According to him, this would help to standardise quality, stabilise prices, reduce volatility and make food affordable for consumers.”Lagos Commodities and Futures Exchange is ready and eager to play a pivotal role in facilitating seamless transactions and contributing to the overall success of this initiative.

“We pledge our support and cooperation for this initiative. We are already working closely with regulatory bodies and other stakeholders in the value chain to ensure seamless implementation.”

Chief Executive Officer, Mega Equities, Sam Onukwue, urged the government to extend the policy to the exportation of all food items to address forex scarcity in Nigeria.

He pointed out that the new policy is an indication of the government’s determination towards the success of its food security programme by ensuring that scarce forex for imports is properly utilised and well accounted for. “We expect the government to extend the policy to exportation of all proceeds.

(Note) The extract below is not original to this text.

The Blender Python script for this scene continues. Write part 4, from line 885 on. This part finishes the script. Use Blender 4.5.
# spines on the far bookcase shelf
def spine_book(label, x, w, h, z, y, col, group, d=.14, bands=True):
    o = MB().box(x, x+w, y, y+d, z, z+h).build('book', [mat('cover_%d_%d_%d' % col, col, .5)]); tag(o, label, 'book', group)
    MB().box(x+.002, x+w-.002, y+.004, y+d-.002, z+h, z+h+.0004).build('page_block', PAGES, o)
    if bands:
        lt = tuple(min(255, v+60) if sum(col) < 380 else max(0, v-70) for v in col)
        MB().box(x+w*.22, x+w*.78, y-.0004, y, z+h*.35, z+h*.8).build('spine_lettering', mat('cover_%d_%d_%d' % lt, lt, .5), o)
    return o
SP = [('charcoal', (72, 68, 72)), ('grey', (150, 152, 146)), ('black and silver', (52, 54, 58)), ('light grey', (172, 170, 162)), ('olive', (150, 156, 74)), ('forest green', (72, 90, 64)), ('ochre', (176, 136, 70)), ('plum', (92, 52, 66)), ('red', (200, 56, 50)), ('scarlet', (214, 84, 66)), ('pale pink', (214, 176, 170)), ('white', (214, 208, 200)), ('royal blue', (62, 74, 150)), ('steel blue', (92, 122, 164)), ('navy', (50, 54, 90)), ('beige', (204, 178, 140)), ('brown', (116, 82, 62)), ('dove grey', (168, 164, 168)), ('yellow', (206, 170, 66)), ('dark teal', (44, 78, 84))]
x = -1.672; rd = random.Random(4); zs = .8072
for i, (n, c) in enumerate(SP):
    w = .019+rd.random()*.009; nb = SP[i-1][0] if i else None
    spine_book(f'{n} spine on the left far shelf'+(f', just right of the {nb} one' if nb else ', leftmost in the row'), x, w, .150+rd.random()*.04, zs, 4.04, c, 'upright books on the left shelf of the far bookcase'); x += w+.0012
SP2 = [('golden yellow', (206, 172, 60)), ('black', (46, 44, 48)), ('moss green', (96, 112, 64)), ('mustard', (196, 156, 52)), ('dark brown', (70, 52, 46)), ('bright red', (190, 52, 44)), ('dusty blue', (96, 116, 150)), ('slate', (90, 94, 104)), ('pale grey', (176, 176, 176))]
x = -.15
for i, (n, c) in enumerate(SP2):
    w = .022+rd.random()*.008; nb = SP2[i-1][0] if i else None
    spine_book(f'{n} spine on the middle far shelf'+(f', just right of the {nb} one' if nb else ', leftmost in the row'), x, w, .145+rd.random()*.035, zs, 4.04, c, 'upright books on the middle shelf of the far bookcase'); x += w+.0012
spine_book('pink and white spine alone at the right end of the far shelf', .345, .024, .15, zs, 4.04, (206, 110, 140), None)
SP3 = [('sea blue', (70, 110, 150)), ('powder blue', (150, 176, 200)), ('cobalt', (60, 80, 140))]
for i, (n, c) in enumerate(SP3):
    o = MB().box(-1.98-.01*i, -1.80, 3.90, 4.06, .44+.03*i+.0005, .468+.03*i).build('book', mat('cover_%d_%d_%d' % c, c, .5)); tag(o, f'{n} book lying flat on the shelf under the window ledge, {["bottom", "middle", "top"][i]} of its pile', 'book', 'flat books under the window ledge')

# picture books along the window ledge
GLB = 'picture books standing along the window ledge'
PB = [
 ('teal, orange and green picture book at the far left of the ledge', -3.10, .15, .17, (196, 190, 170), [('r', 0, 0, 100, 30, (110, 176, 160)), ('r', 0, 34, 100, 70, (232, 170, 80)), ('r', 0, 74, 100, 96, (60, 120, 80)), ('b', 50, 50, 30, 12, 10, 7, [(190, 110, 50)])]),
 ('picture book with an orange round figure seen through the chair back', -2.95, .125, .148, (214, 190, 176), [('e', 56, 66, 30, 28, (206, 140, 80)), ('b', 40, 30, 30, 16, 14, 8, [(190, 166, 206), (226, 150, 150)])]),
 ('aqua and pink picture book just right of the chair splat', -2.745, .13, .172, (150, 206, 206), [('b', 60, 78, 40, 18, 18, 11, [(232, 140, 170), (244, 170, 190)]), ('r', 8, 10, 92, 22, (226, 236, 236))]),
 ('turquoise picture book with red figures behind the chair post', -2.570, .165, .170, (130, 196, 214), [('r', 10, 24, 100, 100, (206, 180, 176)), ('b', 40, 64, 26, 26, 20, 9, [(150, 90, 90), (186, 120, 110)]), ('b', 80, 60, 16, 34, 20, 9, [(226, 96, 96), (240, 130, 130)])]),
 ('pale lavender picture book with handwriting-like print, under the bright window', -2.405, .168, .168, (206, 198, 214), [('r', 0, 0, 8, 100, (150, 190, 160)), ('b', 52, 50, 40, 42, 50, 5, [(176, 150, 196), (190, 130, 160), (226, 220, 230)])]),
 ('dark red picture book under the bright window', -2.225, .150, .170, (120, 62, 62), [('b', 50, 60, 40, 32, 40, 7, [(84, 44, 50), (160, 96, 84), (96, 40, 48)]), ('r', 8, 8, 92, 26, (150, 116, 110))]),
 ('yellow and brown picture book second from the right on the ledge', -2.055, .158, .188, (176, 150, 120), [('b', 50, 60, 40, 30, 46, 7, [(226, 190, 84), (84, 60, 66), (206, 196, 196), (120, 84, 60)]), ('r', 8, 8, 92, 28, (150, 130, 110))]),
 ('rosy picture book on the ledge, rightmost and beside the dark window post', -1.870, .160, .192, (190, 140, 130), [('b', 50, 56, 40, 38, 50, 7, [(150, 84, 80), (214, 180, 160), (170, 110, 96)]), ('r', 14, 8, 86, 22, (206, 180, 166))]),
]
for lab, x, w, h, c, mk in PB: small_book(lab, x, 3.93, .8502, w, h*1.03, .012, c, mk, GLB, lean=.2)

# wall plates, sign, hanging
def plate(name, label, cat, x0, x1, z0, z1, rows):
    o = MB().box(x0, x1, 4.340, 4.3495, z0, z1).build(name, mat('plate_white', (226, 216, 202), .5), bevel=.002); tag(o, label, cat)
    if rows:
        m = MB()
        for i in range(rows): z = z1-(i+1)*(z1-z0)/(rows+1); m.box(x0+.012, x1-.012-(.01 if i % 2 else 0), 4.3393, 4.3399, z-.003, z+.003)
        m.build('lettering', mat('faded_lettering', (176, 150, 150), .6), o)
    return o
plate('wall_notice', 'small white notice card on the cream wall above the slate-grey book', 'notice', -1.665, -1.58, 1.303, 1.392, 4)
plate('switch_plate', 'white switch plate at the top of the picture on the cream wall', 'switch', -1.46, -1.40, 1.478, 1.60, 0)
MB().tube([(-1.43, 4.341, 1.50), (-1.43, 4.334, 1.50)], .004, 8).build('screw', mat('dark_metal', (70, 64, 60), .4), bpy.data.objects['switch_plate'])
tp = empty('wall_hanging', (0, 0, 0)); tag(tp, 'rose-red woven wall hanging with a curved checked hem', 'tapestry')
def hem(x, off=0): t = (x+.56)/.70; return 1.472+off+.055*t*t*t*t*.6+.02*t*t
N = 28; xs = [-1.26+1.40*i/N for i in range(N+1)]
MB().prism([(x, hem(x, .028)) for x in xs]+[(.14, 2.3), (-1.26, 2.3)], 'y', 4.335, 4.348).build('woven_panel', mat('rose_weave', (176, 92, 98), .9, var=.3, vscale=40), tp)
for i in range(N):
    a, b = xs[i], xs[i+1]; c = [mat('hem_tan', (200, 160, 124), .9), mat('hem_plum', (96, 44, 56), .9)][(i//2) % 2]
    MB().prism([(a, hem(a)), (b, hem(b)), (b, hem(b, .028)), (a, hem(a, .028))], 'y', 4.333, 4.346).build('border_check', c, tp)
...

This is what we have been advocating for all the while. It will not only address the current forex scarcity but enhance the GDP.”

Chief Operating Officer, GTI Group, Kehinde Hassan, stressed the need for the government to collaborate with the key stakeholders in the ecosystem by developing a policy framework, rules, regulations and sanctions for erring stakeholders.

He added that there is a need to create an enabling environment by the government for this policy to stand the test of time and boost confidence.

Also speaking, Group Managing Director of Parthian Partners, Olusheye Olusoga, advocated the need to encourage farmers to increase their output.

He noted that the government’s decision to import and waive some charges on imports is targeted at alleviating pressures on the citizenry in the short term.

However, he suggested that efforts should be made to encourage the farmers to increase productivity, boost the supply of commodities and enhance price reduction, adding that the country cannot survive on importation with a population of over 200 million.